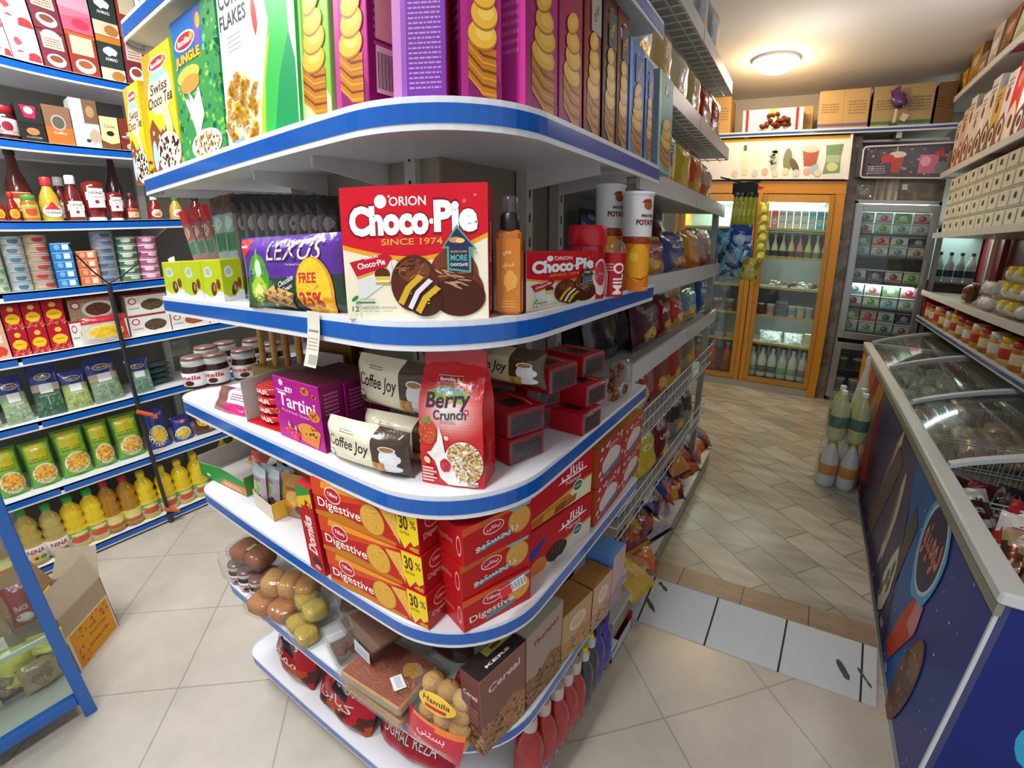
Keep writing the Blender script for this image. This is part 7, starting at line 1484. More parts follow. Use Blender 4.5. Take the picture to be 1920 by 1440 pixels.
for x0, x1 in ((-1.2, -.53), (-.43, .19)):
    d = MB().box(x0, x0 + .045, 4.975, 5.0, .16, 1.97, 'b8802a', 'wood', .003).box(x1 - .045, x1, 4.975, 5.0, .16, 1.97, 'b8802a', 'wood', .003).box(x0 + .045, x1 - .045, 4.977, 5.0, .16, .21, 'b8802a', 'wood').box(x0 + .045, x1 - .045, 4.977, 5.0, 1.90, 1.97, 'c8923a', 'wood')
    dd = fobj('door', d); g = obj('glass', MB().box(x0 + .045, x1 - .045, 4.985, 4.99, .21, 1.90, 'ffffff', 'glass'), dd)
SH = [.21, .555, .83, 1.105, 1.395, 1.66]
for zt in SH[1:]:
    fobj('shelf', MB().box(-1.2, .19, 5.04, 5.49, zt - .012, zt, 'b8b8a8', 'paint').box(-1.2, .19, 5.03, 5.04, zt - .016, zt + .006, 'c8a850', 'paint'))
fobj('light_panel', MB().box(-1.1, .12, 5.1, 5.46, 1.915, 1.925, 'eafff6', 'glow'))
fobj('badge', MB().ellipsoid((-.49, 4.983, 2.035), (.06, .004, .02), 'b82a2a', 'gloss', 16, 8))
lamp('fridge_lamp', (-.12, 5.22, 1.9), (0, 0, 0), (.6, .2), 11.0, (.86, 1.0, .95)); lamp('fridge_lamp', (-.86, 5.22, 1.9), (0, 0, 0), (.6, .2), 4.0, (.9, 1.0, .92))
lamp('fridge_lamp', (-.12, 5.08, 1.36), (.5, 0, 0), (.6, .05), 1.2, (.9, 1.0, .92)); lamp('fridge_lamp', (-.12, 5.08, .80), (.5, 0, 0), (.6, .05), .9, (.85, 1.0, .95))
SG = thing('fridge_sign', 'white and yellow sign with pictures of dairy products above the yellow fridge', 'sign', (-.49, 4.97, 2.10))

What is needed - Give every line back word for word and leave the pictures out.

Solution to the problem -
Keep writing the Blender script for this image. This is part 7, starting at line 1484. More parts follow. Use Blender 4.5. Take the picture to be 1920 by 1440 pixels.
for x0, x1 in ((-1.2, -.53), (-.43, .19)):
    d = MB().box(x0, x0 + .045, 4.975, 5.0, .16, 1.97, 'b8802a', 'wood', .003).box(x1 - .045, x1, 4.975, 5.0, .16, 1.97, 'b8802a', 'wood', .003).box(x0 + .045, x1 - .045, 4.977, 5.0, .16, .21, 'b8802a', 'wood').box(x0 + .045, x1 - .045, 4.977, 5.0, 1.90, 1.97, 'c8923a', 'wood')
    dd = fobj('door', d); g = obj('glass', MB().box(x0 + .045, x1 - .045, 4.985, 4.99, .21, 1.90, 'ffffff', 'glass'), dd)
SH = [.21, .555, .83, 1.105, 1.395, 1.66]
for zt in SH[1:]:
    fobj('shelf', MB().box(-1.2, .19, 5.04, 5.49, zt - .012, zt, 'b8b8a8', 'paint').box(-1.2, .19, 5.03, 5.04, zt - .016, zt + .006, 'c8a850', 'paint'))
fobj('light_panel', MB().box(-1.1, .12, 5.1, 5.46, 1.915, 1.925, 'eafff6', 'glow'))
fobj('badge', MB().ellipsoid((-.49, 4.983, 2.035), (.06, .004, .02), 'b82a2a', 'gloss', 16, 8))
lamp('fridge_lamp', (-.12, 5.22, 1.9), (0, 0, 0), (.6, .2), 11.0, (.86, 1.0, .95)); lamp('fridge_lamp', (-.86, 5.22, 1.9), (0, 0, 0), (.6, .2), 4.0, (.9, 1.0, .92))
lamp('fridge_lamp', (-.12, 5.08, 1.36), (.5, 0, 0), (.6, .05), 1.2, (.9, 1.0, .92)); lamp('fridge_lamp', (-.12, 5.08, .80), (.5, 0, 0), (.6, .05), .9, (.85, 1.0, .95))
SG = thing('fridge_sign', 'white and yellow sign with pictures of dairy products above the yellow fridge', 'sign', (-.49, 4.97, 2.10))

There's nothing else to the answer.